··· INFORMATION SHOWN ···
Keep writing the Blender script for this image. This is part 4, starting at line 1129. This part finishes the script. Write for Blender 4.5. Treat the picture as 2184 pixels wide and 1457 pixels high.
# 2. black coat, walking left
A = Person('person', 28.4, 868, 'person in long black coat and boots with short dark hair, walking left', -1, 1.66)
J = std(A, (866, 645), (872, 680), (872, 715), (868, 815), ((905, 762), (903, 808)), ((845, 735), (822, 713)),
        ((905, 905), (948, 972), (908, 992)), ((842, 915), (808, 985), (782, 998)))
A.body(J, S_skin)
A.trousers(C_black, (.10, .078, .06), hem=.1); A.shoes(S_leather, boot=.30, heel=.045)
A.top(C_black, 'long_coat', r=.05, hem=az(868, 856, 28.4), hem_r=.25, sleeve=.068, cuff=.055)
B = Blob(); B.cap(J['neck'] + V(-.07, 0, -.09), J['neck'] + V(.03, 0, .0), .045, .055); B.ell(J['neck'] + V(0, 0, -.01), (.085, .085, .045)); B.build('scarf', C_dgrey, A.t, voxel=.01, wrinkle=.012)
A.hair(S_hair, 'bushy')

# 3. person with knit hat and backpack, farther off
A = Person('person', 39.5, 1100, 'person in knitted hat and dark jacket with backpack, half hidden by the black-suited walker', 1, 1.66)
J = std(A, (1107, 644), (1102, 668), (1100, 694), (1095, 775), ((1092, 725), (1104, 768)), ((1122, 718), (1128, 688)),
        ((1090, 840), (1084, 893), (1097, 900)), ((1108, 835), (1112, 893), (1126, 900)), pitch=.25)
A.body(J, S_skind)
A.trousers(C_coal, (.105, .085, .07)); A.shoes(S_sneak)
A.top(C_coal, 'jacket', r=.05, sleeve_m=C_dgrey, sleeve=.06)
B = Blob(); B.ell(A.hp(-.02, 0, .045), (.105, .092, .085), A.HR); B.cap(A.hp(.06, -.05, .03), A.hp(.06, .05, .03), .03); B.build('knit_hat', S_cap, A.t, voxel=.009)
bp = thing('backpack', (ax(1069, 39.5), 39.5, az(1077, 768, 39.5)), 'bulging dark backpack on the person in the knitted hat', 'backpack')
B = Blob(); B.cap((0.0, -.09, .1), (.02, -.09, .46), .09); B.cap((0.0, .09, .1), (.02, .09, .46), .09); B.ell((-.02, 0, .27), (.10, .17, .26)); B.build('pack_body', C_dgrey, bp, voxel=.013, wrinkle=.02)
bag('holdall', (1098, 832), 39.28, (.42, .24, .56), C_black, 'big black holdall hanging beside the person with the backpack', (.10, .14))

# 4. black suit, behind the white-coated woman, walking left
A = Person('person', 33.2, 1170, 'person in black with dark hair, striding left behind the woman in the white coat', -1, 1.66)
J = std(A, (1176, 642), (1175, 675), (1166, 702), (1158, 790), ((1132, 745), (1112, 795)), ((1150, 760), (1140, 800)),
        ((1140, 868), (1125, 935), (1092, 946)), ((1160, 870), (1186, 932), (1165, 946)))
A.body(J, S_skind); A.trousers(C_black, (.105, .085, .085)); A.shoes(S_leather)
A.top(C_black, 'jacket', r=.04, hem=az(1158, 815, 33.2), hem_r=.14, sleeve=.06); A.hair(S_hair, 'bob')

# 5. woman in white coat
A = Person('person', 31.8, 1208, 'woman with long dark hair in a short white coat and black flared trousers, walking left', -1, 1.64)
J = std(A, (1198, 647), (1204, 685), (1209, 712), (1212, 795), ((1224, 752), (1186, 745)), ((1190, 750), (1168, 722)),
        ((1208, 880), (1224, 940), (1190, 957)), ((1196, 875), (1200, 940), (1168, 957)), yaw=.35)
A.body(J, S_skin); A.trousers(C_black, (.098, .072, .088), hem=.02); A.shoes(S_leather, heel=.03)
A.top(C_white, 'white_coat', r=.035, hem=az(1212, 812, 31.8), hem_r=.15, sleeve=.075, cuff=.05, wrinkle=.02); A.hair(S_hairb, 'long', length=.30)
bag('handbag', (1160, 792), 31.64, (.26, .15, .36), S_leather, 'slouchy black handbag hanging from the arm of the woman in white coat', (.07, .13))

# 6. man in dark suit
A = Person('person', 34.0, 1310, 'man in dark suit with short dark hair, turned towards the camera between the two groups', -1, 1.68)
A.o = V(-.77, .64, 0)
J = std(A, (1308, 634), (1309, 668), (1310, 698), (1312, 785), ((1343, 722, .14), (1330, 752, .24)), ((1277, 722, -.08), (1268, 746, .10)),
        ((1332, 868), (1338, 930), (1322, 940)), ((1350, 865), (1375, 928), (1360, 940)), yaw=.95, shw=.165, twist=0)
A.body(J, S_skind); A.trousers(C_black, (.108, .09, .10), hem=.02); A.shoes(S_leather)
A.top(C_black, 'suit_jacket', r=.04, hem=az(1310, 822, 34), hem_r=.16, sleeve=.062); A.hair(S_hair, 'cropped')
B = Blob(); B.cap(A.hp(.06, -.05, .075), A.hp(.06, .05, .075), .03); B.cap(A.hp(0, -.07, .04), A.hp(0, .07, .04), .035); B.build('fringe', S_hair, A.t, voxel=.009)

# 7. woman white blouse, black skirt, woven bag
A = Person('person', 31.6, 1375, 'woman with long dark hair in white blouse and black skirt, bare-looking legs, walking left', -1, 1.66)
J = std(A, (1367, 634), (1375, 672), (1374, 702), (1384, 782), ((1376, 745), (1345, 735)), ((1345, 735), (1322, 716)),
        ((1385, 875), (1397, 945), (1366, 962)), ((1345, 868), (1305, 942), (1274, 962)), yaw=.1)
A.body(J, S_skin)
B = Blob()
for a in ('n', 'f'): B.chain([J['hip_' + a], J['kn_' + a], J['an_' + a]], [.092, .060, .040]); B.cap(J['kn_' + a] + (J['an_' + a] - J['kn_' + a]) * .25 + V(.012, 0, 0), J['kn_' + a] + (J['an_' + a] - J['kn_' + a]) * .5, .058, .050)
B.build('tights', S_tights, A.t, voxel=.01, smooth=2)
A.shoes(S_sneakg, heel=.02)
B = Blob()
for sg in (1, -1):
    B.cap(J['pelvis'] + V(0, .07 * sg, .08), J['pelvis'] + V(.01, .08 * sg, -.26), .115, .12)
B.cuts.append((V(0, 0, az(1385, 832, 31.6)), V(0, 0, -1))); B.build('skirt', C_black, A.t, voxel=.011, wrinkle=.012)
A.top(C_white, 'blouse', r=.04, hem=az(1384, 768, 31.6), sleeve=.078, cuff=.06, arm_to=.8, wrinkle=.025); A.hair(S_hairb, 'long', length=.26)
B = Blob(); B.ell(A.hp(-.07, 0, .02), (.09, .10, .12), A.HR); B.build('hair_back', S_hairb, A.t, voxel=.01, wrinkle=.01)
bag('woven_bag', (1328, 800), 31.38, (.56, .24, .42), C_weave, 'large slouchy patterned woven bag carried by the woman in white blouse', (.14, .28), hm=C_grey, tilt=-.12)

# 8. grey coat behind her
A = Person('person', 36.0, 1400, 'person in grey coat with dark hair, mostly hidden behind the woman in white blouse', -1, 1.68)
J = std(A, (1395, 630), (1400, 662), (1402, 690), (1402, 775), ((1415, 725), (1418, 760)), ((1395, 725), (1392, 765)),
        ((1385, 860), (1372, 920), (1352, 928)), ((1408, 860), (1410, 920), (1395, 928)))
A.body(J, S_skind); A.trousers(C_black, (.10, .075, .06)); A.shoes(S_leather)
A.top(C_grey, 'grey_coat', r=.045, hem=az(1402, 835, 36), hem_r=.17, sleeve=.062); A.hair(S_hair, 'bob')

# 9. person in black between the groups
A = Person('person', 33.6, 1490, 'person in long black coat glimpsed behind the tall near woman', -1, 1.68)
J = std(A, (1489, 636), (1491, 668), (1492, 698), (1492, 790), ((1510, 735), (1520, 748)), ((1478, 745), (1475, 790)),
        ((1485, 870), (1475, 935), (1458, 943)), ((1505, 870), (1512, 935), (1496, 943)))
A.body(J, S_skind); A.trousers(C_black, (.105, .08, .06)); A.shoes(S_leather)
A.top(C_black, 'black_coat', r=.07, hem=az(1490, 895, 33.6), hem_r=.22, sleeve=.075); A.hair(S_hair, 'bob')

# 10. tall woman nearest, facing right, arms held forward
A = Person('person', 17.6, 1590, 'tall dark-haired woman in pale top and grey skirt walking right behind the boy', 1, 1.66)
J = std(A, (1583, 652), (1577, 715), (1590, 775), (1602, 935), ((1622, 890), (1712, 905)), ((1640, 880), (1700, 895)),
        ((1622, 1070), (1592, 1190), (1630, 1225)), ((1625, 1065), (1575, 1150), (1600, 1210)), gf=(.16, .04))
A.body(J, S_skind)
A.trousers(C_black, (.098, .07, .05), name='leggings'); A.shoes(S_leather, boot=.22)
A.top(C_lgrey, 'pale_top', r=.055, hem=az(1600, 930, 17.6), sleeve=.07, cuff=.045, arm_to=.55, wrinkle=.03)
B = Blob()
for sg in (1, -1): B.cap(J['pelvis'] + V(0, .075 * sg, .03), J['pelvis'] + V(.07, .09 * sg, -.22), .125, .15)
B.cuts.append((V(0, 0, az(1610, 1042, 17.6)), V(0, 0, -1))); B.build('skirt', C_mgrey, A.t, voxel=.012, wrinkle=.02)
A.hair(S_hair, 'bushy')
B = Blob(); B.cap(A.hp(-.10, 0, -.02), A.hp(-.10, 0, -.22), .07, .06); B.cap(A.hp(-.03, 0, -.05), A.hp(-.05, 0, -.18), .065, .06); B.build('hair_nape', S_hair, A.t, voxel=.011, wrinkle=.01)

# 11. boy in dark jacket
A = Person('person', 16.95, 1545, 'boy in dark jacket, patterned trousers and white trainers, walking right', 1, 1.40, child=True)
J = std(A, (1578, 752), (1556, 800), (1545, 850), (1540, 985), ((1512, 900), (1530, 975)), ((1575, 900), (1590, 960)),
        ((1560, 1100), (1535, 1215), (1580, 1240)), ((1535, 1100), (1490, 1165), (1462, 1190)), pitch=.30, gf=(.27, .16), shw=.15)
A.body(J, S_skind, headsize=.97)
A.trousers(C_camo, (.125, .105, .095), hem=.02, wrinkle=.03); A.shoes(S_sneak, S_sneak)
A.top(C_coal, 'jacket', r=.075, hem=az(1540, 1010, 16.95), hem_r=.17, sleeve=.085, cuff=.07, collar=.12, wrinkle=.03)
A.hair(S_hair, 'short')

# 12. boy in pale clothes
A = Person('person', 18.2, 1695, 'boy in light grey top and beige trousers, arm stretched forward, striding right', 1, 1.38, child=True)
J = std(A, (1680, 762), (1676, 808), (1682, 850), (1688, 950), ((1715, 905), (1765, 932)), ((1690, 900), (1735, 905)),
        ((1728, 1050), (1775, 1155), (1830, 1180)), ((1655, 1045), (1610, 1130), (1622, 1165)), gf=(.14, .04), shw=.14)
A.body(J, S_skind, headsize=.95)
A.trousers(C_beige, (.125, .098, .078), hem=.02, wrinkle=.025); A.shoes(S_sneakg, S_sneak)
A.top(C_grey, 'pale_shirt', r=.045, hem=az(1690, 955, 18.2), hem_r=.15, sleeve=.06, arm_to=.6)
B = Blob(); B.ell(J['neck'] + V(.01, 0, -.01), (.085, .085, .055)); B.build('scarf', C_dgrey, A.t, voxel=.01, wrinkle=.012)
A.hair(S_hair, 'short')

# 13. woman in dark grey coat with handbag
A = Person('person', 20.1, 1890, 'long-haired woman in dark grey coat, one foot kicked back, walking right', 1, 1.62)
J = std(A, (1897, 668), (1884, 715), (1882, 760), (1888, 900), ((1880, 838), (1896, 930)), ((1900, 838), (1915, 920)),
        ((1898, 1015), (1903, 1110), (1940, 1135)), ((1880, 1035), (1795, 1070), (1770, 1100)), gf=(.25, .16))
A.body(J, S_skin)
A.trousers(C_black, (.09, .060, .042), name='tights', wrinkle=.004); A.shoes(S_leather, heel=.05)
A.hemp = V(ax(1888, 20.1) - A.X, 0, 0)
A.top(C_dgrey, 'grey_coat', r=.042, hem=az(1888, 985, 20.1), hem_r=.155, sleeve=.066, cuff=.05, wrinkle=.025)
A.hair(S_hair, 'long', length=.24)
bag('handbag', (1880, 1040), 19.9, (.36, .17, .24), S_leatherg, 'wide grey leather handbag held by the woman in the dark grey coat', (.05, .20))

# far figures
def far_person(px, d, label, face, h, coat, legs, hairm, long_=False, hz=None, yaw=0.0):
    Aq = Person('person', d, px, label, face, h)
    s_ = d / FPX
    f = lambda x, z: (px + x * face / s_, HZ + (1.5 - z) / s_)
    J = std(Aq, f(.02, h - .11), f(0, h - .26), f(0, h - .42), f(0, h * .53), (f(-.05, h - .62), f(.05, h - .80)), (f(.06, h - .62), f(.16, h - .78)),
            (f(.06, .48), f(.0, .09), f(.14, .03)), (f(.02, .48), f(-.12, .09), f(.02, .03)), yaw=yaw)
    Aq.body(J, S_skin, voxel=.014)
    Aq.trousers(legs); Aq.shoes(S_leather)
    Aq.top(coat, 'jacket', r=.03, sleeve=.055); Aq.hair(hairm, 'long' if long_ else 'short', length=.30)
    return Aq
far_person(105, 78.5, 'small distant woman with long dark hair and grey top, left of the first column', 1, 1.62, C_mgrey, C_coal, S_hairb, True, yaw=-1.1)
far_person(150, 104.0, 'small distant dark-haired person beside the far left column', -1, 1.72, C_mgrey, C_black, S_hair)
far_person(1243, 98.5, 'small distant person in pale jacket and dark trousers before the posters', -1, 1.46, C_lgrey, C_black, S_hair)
···
*REQUIRED WORK*. Return all lines of the material above in which the word "wide" occurs.

*WORKED ANSWER*.
Keep writing the Blender script for this image. This is part 4, starting at line 1129. This part finishes the script. Write for Blender 4.5. Treat the picture as 2184 pixels wide and 1457 pixels high.
bag('handbag', (1880, 1040), 19.9, (.36, .17, .24), S_leatherg, 'wide grey leather handbag held by the woman in the dark grey coat', (.05, .20))